Sometimes I find it rather contradicting when it comes to decision making.
I personally have experience a lot of it and I wouldn't say it's the best of everything. I can't make decision wisely for one, and I am not certain and firm with my decision; which makes it worse. Even though I have a decision in mind, but I don't think I'll be able to carry it out due to some reasons; so it's pretty useless. Sigh...
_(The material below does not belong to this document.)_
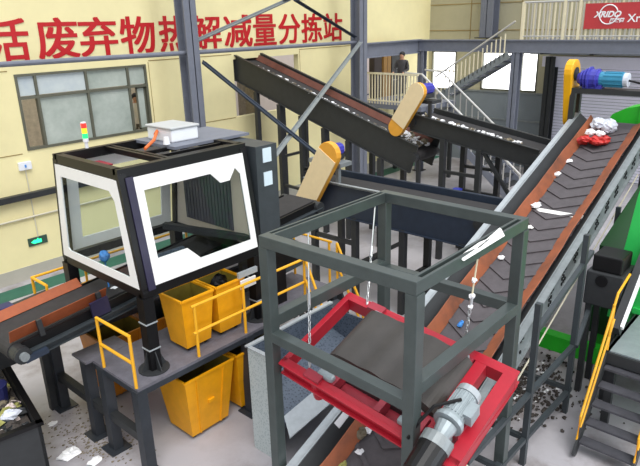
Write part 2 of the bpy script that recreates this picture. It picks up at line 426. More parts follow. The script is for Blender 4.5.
for i in range(33):
    a = math.pi * (.12 + 1.86 * i / 32); pr.append((19.241, 6.08 - .25 * math.cos(a), 5.43 + .26 * math.sin(a)))
mb.tube(pr, .018, 6); mb.build('logo_ring', 'paper', bn)
mb, bbx = text_mb('Xrido', .3, Fr((19.241, 5.56, 5.22), (0, -1, 0), (1, 0, 0), (0, 0, 1)), bold=.004, depth=.006); mb.build('lettering', 'paper', bn)
# roller shutter
b = MB()
for i in range(38): b.box(XB - .12, XB - .08, -3, 8.6, .02 + i * .105, .11 + i * .105)
b.use(1).box(XB - .11, XB - .09, -3, 8.6, 0, 4.0)
b.use(0).box(XB - .4, XB - .05, -3, 8.85, 3.75, 4.1)
struct('door_1', b, ['shutter', 'wall_blue_grey'])
tag(MB().tube([(20.9, 9, 4.25), (20.9, 0, 4.25)], .05).build('shutter_pipe', 'galv_dull'), 'horizontal pale pipe under the mezzanine above the roller shutter', 'pipe')
# upper stair flight to the mezzanine
st = thing('upper_stairs', 'steel staircase flight rising right up to the mezzanine', 'staircase', (19.4, 11.4, 2.75))
A, B_ = V((19.0, 11.45, 2.78)), V((19.0, 8.9, 4.3))
for x in (19.0, 20.0):
    MB().bar((x, A.y, A.z), (x, B_.y, B_.z), .03, .22).build('stringer', 'galv_dull', st)
for i in range(9):
    p = A.lerp(B_, (i + .5) / 9)
    MB().box(19.0, 20.0, p.y - .14, p.y + .14, p.z - .02, p.z + .02).build('tread', 'steel_blue', st)
hr = MB().tube([(19.0, 11.55, 3.5), (19.0, 8.75, 5.3)], .03); hr.build('handrail', 'stainless', st)
for i in range(17):
    p = A.lerp(B_, i / 17)
    MB().box(18.985, 19.015, p.y - .015, p.y + .015, p.z, p.z + .72).build('baluster', 'picket_cream', st)
# landing and lower flight
ld = thing('stair_landing', 'grey steel stair landing in front of the far bright window', 'platform', (18.3, 11.9, 2.6))
MB().box(16.9, 19.1, 10.75, 13.4, 2.6, 2.75).build('landing_slab', 'steel_blue', ld)
for x, y in ((17.0, 10.85), (19.0, 10.85), (17, 13.2), (19.0, 13.2)): MB().box(x - .06, x + .06, y - .06, y + .06, 0, 2.6).build('leg', 'steel_dark', ld)
l2 = thing('lower_stairs', 'steel staircase flight with shiny handrails descending right from the landing', 'staircase', (17.8, 10, 0))
for x in (17.2, 18.4):
    MB().bar((x, 10.75, 2.7), (x, 7.6, .1), .04, .24).build('stringer', 'steel_blue', l2)
    MB().tube([(x, 11.6, 3.78), (x, 10.95, 3.75), (x, 7.4, .95), (x, 7.4, .1)], .035).build('handrail', 'stainless', l2)
    for i in range(14):
        p = V((x, 10.75, 2.7)).lerp(V((x, 7.6, .1)), (i + .5) / 14)
        MB().box(x - .015, x + .015, p.y - .015, p.y + .015, p.z, p.z + .86).build('baluster', 'stainless', l2)
for i in range(12):
    p = V((17.8, 10.75, 2.7)).lerp(V((17.8, 7.6, .1)), (i + .5) / 12)
    MB().box(17.2, 18.4, p.y - .13, p.y + .13, p.z - .015, p.z + .015).build('tread', 'steel_dark', l2)
# landing railing with pickets
lr = thing('landing_railing', 'cream picket railing in front of the standing person', 'railing', (16.9, 12, 2.75))
MB().box(16.88, 16.93, 10.9, 13.2, 3.72, 3.78).build('top_rail', 'picket_cream', lr)
MB().box(16.88, 16.93, 10.9, 13.2, 2.84, 2.88).build('bottom_rail', 'picket_cream', lr)
for i in range(20):
    y = 10.95 + i * .118
    MB().box(16.89, 16.92, y - .015, y + .015, 2.75, 3.75).build('picket', 'picket_cream', lr)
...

I'm just boiling mad at the moment and I have no idea how to cool down myself. I just feel like I've been cheated all this while and I'm out of solutions to solve my probs. Every single thing in my mind now is about solving probs (except pig, he's not a prob at all =)) and I have enough of them already. One comes after another and it never seems to stop coming. What can I do wor.....? I can't help it and I can't stop them!!!! F***!!!!!!
Perhaps life is unfair.
I see people having the time of their life at my age, whereas I'm practically stuck in between. I have no where to head to and I would say that I don't really have an aim at the moment. I know, it's pathetic, but i just can't help it. My road has been bumpy all this while though it has smoothen out in some parts but it has come to the muddy part now, i have to find a way out so that i won't be stuck here...forever.
I have lots to blog but I don't have the time. So, perhaps next time people...
I'm exhausted, going to sleep now...Nitez.